- Exercise directions -
Omit all pictures, then retype the data exactly as given.

- Recorded data -
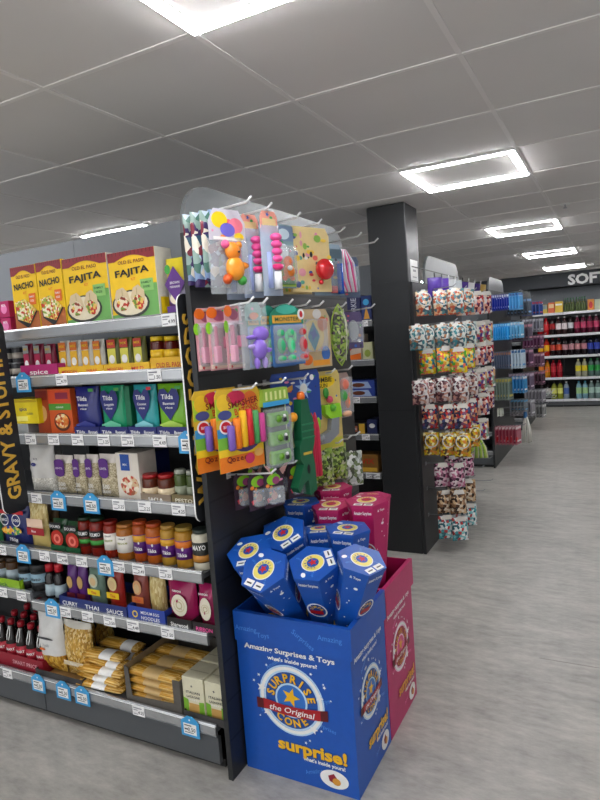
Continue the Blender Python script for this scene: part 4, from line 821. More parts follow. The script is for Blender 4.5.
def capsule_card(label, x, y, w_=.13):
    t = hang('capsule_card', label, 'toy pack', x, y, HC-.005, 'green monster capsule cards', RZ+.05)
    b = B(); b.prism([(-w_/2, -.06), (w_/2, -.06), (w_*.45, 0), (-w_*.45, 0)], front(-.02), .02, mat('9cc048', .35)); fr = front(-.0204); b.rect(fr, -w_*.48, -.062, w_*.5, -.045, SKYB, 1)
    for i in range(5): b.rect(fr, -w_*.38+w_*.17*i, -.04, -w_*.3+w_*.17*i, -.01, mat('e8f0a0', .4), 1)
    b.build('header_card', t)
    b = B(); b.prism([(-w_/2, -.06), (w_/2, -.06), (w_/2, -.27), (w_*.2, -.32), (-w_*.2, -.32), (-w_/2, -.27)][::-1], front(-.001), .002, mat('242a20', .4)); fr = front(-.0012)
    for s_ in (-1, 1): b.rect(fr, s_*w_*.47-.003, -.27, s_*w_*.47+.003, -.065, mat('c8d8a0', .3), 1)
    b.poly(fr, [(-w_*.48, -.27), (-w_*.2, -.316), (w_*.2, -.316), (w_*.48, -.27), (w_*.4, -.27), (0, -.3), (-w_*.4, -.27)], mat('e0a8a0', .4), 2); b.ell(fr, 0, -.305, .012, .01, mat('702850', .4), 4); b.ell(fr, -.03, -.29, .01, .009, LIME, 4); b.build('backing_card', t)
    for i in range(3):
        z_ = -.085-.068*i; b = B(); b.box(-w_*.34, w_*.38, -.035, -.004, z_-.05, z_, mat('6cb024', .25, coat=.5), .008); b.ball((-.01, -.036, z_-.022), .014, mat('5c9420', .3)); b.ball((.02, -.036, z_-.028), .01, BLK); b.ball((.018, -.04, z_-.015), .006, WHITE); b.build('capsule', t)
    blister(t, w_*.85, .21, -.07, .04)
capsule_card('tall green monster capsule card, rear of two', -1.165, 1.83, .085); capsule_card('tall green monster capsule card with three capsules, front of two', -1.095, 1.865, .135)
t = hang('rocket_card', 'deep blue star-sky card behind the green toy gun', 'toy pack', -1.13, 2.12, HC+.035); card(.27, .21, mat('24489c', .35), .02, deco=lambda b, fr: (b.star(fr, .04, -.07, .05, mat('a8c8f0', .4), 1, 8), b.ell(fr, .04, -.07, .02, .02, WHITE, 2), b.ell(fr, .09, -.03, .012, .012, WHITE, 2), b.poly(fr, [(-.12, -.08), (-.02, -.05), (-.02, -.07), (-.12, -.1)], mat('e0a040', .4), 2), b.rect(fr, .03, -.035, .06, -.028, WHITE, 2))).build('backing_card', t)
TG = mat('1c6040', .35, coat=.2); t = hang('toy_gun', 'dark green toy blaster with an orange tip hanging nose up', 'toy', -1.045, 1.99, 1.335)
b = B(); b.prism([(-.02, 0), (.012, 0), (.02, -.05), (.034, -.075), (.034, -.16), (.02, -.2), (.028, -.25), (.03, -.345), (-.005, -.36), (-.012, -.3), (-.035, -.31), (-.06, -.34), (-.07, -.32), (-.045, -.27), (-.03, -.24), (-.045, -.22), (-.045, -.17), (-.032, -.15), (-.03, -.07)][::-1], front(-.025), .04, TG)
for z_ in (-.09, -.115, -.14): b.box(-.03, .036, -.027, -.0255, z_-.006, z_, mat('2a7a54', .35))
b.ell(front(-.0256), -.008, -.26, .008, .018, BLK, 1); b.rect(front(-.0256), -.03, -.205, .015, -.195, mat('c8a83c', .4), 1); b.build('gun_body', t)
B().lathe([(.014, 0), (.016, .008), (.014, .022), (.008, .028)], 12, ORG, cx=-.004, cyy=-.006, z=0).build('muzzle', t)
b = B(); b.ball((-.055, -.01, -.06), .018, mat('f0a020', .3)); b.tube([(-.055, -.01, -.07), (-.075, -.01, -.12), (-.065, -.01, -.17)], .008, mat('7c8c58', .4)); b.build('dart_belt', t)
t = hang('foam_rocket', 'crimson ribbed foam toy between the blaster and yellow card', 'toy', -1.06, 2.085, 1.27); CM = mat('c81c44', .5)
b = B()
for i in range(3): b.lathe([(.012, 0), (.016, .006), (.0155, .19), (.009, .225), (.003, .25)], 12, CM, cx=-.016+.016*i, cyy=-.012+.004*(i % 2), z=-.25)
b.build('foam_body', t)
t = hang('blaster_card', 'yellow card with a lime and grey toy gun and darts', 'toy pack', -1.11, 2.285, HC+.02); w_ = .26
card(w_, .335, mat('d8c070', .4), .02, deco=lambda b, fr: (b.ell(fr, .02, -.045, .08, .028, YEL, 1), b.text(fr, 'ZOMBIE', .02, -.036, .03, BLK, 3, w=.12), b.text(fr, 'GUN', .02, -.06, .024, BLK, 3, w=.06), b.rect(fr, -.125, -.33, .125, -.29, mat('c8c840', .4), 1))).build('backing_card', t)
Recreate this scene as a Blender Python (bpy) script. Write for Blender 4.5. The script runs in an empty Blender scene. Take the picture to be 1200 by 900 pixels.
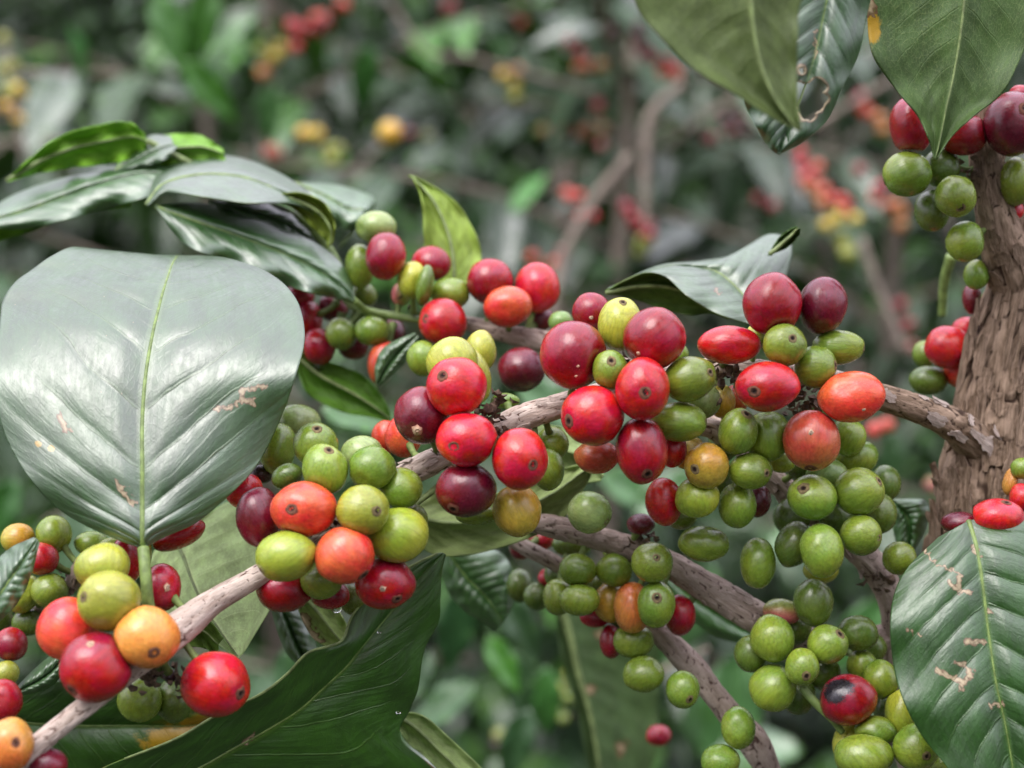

- The answer -
Continue the Blender Python script for this scene: part 4, from line 821. More parts follow. The script is for Blender 4.5.
def capsule_card(label, x, y, w_=.13):
    t = hang('capsule_card', label, 'toy pack', x, y, HC-.005, 'green monster capsule cards', RZ+.05)
    b = B(); b.prism([(-w_/2, -.06), (w_/2, -.06), (w_*.45, 0), (-w_*.45, 0)], front(-.02), .02, mat('9cc048', .35)); fr = front(-.0204); b.rect(fr, -w_*.48, -.062, w_*.5, -.045, SKYB, 1)
    for i in range(5): b.rect(fr, -w_*.38+w_*.17*i, -.04, -w_*.3+w_*.17*i, -.01, mat('e8f0a0', .4), 1)
    b.build('header_card', t)
    b = B(); b.prism([(-w_/2, -.06), (w_/2, -.06), (w_/2, -.27), (w_*.2, -.32), (-w_*.2, -.32), (-w_/2, -.27)][::-1], front(-.001), .002, mat('242a20', .4)); fr = front(-.0012)
    for s_ in (-1, 1): b.rect(fr, s_*w_*.47-.003, -.27, s_*w_*.47+.003, -.065, mat('c8d8a0', .3), 1)
    b.poly(fr, [(-w_*.48, -.27), (-w_*.2, -.316), (w_*.2, -.316), (w_*.48, -.27), (w_*.4, -.27), (0, -.3), (-w_*.4, -.27)], mat('e0a8a0', .4), 2); b.ell(fr, 0, -.305, .012, .01, mat('702850', .4), 4); b.ell(fr, -.03, -.29, .01, .009, LIME, 4); b.build('backing_card', t)
    for i in range(3):
        z_ = -.085-.068*i; b = B(); b.box(-w_*.34, w_*.38, -.035, -.004, z_-.05, z_, mat('6cb024', .25, coat=.5), .008); b.ball((-.01, -.036, z_-.022), .014, mat('5c9420', .3)); b.ball((.02, -.036, z_-.028), .01, BLK); b.ball((.018, -.04, z_-.015), .006, WHITE); b.build('capsule', t)
    blister(t, w_*.85, .21, -.07, .04)
capsule_card('tall green monster capsule card, rear of two', -1.165, 1.83, .085); capsule_card('tall green monster capsule card with three capsules, front of two', -1.095, 1.865, .135)
t = hang('rocket_card', 'deep blue star-sky card behind the green toy gun', 'toy pack', -1.13, 2.12, HC+.035); card(.27, .21, mat('24489c', .35), .02, deco=lambda b, fr: (b.star(fr, .04, -.07, .05, mat('a8c8f0', .4), 1, 8), b.ell(fr, .04, -.07, .02, .02, WHITE, 2), b.ell(fr, .09, -.03, .012, .012, WHITE, 2), b.poly(fr, [(-.12, -.08), (-.02, -.05), (-.02, -.07), (-.12, -.1)], mat('e0a040', .4), 2), b.rect(fr, .03, -.035, .06, -.028, WHITE, 2))).build('backing_card', t)
TG = mat('1c6040', .35, coat=.2); t = hang('toy_gun', 'dark green toy blaster with an orange tip hanging nose up', 'toy', -1.045, 1.99, 1.335)
b = B(); b.prism([(-.02, 0), (.012, 0), (.02, -.05), (.034, -.075), (.034, -.16), (.02, -.2), (.028, -.25), (.03, -.345), (-.005, -.36), (-.012, -.3), (-.035, -.31), (-.06, -.34), (-.07, -.32), (-.045, -.27), (-.03, -.24), (-.045, -.22), (-.045, -.17), (-.032, -.15), (-.03, -.07)][::-1], front(-.025), .04, TG)
for z_ in (-.09, -.115, -.14): b.box(-.03, .036, -.027, -.0255, z_-.006, z_, mat('2a7a54', .35))
b.ell(front(-.0256), -.008, -.26, .008, .018, BLK, 1); b.rect(front(-.0256), -.03, -.205, .015, -.195, mat('c8a83c', .4), 1); b.build('gun_body', t)
B().lathe([(.014, 0), (.016, .008), (.014, .022), (.008, .028)], 12, ORG, cx=-.004, cyy=-.006, z=0).build('muzzle', t)
b = B(); b.ball((-.055, -.01, -.06), .018, mat('f0a020', .3)); b.tube([(-.055, -.01, -.07), (-.075, -.01, -.12), (-.065, -.01, -.17)], .008, mat('7c8c58', .4)); b.build('dart_belt', t)
t = hang('foam_rocket', 'crimson ribbed foam toy between the blaster and yellow card', 'toy', -1.06, 2.085, 1.27); CM = mat('c81c44', .5)
b = B()
for i in range(3): b.lathe([(.012, 0), (.016, .006), (.0155, .19), (.009, .225), (.003, .25)], 12, CM, cx=-.016+.016*i, cyy=-.012+.004*(i % 2), z=-.25)
b.build('foam_body', t)
t = hang('blaster_card', 'yellow card with a lime and grey toy gun and darts', 'toy pack', -1.11, 2.285, HC+.02); w_ = .26
card(w_, .335, mat('d8c070', .4), .02, deco=lambda b, fr: (b.ell(fr, .02, -.045, .08, .028, YEL, 1), b.text(fr, 'ZOMBIE', .02, -.036, .03, BLK, 3, w=.12), b.text(fr, 'GUN', .02, -.06, .024, BLK, 3, w=.06), b.rect(fr, -.125, -.33, .125, -.29, mat('c8c840', .4), 1))).build('backing_card', t)
Recreate this scene as a Blender Python (bpy) script. Write for Blender 4.5. The script runs in an empty Blender scene. Take the picture to be 1200 by 900 pixels.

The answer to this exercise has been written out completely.